[Scripts that build scenes]
# # # # # # #

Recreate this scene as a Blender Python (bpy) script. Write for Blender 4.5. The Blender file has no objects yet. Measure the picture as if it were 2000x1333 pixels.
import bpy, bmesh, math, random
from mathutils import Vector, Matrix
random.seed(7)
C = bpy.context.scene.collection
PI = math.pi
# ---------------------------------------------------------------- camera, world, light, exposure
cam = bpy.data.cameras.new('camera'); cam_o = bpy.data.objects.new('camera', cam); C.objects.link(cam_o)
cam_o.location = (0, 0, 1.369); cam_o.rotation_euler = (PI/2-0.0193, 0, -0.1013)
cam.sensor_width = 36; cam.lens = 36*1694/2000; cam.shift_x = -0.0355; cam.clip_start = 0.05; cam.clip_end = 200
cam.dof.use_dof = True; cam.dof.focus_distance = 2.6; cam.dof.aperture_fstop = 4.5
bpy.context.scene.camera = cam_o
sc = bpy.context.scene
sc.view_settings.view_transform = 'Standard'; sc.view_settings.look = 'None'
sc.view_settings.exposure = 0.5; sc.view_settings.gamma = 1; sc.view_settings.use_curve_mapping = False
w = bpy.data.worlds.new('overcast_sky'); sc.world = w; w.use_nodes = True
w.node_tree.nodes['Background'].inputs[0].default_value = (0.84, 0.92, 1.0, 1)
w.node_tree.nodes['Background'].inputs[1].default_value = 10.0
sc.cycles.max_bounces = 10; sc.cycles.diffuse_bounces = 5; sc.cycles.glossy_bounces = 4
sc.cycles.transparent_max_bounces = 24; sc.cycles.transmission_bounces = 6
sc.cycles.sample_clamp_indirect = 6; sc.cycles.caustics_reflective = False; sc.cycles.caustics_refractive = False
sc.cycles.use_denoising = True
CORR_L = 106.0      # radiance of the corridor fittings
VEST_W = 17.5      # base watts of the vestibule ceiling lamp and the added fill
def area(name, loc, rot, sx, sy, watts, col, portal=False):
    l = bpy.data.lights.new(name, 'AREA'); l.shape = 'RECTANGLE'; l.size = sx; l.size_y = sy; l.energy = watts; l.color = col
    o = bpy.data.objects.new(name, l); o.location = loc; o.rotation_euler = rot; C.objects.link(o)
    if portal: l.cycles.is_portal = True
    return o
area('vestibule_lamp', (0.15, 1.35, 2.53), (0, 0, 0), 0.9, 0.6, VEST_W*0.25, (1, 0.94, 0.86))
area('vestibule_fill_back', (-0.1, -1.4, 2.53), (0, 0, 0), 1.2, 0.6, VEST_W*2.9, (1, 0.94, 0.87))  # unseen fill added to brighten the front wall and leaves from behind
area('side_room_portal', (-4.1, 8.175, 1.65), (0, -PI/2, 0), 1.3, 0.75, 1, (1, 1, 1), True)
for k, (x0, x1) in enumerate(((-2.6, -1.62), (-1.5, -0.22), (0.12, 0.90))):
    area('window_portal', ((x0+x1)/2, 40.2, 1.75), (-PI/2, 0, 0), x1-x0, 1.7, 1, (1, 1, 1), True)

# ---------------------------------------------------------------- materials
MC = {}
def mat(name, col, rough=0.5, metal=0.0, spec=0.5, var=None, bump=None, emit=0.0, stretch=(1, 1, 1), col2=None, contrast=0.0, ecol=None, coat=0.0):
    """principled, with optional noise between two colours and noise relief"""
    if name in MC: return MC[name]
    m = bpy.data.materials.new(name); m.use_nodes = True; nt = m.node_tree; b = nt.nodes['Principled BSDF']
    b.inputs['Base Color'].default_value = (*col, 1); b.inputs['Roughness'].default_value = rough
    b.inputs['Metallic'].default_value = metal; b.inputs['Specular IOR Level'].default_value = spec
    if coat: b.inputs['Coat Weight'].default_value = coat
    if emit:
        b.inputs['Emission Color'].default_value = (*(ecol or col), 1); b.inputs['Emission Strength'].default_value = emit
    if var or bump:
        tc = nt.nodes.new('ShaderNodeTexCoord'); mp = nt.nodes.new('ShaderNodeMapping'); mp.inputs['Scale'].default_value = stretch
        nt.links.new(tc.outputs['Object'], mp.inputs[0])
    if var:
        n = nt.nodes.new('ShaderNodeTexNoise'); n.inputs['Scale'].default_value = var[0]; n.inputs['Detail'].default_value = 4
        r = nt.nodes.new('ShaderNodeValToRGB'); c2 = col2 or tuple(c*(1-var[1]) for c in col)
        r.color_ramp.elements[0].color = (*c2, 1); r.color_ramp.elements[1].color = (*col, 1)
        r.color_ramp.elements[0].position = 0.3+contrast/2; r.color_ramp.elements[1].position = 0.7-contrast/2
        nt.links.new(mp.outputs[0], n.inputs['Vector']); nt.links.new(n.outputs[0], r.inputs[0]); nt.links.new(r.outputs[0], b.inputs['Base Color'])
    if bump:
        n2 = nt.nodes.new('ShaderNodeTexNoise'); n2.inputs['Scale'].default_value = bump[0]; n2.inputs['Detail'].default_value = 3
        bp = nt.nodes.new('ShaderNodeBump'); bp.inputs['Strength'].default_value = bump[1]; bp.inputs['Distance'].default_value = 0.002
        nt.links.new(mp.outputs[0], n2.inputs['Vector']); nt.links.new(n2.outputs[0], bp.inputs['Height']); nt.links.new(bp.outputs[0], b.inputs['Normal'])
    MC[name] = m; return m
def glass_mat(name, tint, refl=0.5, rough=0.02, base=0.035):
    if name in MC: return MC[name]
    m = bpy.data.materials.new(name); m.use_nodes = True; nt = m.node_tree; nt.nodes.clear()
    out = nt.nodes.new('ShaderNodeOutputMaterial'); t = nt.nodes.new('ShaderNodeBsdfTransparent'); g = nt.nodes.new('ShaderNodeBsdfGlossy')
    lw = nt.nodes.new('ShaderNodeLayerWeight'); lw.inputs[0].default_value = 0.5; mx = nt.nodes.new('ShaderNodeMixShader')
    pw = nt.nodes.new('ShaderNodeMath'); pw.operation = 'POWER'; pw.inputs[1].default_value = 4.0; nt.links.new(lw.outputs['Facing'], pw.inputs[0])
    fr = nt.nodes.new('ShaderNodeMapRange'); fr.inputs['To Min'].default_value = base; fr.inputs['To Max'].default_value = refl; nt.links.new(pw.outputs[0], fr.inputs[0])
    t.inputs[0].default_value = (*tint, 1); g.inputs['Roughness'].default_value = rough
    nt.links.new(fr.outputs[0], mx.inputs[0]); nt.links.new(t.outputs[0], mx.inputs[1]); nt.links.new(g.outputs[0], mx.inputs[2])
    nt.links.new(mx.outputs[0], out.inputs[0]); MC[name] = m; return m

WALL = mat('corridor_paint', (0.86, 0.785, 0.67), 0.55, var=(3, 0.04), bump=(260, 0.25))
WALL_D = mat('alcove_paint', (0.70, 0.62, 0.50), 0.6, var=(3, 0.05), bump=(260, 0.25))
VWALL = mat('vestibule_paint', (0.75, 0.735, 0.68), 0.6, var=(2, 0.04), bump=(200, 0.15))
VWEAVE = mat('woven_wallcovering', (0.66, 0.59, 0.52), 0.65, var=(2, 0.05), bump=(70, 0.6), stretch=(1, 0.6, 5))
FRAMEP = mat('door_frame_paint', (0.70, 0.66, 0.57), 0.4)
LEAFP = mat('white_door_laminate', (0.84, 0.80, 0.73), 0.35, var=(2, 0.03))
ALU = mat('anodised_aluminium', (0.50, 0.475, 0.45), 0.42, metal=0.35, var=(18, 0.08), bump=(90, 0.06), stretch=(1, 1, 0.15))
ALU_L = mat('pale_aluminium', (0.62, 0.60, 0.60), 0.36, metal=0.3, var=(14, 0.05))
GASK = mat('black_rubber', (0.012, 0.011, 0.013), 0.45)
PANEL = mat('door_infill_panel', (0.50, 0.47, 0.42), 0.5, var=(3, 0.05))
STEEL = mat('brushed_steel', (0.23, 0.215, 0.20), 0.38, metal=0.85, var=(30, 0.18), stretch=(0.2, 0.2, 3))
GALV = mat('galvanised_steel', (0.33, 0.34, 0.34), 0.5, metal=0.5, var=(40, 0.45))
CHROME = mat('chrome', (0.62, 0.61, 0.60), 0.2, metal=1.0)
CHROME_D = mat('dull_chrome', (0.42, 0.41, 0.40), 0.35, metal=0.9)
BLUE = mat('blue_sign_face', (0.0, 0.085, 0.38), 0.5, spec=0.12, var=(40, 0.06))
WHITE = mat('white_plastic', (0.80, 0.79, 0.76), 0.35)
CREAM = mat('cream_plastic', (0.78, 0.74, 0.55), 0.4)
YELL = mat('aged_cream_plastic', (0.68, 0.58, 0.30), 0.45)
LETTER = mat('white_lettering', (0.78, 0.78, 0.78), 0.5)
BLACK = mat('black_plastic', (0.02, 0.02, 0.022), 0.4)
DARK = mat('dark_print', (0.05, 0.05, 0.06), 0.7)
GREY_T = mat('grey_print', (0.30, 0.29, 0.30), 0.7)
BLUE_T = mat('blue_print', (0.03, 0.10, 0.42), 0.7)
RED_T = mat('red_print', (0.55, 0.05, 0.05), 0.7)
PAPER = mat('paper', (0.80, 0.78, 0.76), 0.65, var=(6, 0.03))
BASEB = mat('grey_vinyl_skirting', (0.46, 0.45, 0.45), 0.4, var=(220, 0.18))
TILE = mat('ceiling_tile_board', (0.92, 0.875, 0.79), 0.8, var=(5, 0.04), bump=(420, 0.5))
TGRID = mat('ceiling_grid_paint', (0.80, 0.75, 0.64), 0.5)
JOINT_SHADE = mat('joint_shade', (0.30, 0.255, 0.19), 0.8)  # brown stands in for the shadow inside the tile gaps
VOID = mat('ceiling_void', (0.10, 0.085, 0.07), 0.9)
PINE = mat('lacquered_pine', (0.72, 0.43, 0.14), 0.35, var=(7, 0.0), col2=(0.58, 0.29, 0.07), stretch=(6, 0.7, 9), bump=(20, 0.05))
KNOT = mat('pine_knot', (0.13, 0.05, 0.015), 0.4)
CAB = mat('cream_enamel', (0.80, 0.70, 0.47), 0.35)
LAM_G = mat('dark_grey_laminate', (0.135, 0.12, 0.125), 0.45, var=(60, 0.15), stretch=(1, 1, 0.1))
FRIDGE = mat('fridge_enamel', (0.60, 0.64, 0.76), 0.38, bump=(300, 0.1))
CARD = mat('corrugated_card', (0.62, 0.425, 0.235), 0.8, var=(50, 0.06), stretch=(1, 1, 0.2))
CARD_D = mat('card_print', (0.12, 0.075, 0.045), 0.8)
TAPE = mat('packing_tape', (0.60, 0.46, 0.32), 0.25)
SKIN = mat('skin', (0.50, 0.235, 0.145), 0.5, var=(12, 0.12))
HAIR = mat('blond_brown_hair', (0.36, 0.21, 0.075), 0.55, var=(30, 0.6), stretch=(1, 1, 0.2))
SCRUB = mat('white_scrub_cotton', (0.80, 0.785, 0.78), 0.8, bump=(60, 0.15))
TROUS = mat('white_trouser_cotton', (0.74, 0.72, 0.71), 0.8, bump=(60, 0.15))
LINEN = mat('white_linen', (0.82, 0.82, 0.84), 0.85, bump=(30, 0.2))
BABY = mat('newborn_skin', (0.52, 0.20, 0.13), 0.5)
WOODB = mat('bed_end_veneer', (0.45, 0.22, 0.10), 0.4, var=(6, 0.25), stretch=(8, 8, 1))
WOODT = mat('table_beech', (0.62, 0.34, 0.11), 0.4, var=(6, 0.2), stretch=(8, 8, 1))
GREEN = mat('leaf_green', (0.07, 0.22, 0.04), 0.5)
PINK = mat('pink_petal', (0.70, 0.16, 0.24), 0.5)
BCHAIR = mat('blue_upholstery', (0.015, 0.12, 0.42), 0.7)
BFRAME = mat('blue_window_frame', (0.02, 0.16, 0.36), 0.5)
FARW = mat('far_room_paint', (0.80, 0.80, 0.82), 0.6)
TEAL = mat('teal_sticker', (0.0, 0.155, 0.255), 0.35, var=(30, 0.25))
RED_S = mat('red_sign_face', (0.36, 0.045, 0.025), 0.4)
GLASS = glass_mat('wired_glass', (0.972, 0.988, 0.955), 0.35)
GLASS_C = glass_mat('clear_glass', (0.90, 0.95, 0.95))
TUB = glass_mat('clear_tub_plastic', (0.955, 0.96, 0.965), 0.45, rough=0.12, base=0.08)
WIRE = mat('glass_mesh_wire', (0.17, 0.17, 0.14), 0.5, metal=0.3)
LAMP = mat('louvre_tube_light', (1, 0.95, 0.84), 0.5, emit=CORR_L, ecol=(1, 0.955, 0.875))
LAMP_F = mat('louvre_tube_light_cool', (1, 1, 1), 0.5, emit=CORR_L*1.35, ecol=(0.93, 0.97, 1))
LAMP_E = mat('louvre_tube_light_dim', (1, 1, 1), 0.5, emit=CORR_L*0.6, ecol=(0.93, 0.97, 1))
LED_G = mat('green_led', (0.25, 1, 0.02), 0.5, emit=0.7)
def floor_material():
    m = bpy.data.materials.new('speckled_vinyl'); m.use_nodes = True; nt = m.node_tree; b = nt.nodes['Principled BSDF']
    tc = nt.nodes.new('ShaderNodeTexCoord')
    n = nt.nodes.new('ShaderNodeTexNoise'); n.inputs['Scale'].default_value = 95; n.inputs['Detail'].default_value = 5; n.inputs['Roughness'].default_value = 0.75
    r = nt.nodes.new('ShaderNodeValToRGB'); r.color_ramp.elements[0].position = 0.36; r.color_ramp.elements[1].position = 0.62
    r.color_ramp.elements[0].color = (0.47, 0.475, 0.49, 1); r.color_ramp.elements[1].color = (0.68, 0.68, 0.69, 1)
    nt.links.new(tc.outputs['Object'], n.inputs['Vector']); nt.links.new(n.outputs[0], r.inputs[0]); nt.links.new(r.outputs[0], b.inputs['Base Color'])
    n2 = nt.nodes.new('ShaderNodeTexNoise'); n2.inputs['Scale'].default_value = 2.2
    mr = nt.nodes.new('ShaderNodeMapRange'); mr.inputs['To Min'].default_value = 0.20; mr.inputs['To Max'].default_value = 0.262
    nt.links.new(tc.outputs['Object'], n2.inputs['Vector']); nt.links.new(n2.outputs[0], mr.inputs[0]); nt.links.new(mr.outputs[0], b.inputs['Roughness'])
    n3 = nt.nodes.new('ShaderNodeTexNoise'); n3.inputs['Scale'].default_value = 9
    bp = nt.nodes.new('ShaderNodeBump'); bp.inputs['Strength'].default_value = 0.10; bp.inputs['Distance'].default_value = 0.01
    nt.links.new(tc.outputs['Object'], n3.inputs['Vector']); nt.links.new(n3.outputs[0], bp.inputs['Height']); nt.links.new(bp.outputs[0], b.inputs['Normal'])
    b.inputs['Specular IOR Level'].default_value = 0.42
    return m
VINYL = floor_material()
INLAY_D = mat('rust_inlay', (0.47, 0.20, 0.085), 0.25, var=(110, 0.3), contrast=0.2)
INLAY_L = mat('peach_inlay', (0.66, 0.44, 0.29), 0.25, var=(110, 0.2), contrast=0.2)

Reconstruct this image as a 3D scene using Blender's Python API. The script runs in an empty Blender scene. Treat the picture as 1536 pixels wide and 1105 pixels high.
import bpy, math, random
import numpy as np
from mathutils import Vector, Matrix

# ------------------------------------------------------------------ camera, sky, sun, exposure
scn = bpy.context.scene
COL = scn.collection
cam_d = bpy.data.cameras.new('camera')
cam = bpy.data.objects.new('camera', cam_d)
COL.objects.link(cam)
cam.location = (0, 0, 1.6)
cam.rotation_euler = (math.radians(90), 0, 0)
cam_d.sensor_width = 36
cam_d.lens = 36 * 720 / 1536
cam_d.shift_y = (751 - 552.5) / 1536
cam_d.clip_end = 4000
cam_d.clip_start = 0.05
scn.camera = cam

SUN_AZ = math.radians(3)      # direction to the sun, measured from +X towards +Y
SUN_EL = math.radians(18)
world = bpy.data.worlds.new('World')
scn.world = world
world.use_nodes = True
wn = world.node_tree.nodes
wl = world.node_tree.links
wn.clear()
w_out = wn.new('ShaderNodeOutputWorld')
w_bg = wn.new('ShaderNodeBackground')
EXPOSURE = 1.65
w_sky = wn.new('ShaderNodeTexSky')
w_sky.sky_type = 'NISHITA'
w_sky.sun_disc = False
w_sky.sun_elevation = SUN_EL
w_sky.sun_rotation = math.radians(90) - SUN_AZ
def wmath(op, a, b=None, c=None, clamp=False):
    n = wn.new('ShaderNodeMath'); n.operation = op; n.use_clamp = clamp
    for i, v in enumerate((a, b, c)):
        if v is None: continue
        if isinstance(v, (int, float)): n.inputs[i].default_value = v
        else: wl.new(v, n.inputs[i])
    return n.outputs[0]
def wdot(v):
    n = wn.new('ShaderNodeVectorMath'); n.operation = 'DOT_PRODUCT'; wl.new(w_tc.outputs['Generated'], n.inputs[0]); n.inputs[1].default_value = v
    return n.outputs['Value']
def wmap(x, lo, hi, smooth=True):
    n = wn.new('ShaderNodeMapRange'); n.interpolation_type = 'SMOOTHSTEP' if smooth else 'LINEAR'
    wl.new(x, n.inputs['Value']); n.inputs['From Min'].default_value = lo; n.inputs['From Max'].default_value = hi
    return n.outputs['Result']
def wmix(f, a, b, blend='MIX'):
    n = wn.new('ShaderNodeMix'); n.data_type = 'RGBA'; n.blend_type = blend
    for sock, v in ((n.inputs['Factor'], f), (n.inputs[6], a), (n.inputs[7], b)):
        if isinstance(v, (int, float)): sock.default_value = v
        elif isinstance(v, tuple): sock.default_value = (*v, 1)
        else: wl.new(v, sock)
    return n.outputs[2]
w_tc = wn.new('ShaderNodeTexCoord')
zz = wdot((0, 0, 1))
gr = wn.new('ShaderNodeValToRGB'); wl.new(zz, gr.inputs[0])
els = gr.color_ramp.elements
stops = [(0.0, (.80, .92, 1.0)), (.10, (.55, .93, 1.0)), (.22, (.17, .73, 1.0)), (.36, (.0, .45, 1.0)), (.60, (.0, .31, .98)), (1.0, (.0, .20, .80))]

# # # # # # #

GIVEN REQUEST -> Gather each line holding the string "objects".

TASK ANSWER ->
Recreate this scene as a Blender Python (bpy) script. Write for Blender 4.5. The Blender file has no objects yet. Measure the picture as if it were 2000x1333 pixels.
cam = bpy.data.cameras.new('camera'); cam_o = bpy.data.objects.new('camera', cam); C.objects.link(cam_o)
    o = bpy.data.objects.new(name, l); o.location = loc; o.rotation_euler = rot; C.objects.link(o)
cam = bpy.data.objects.new('camera', cam_d)
COL.objects.link(cam)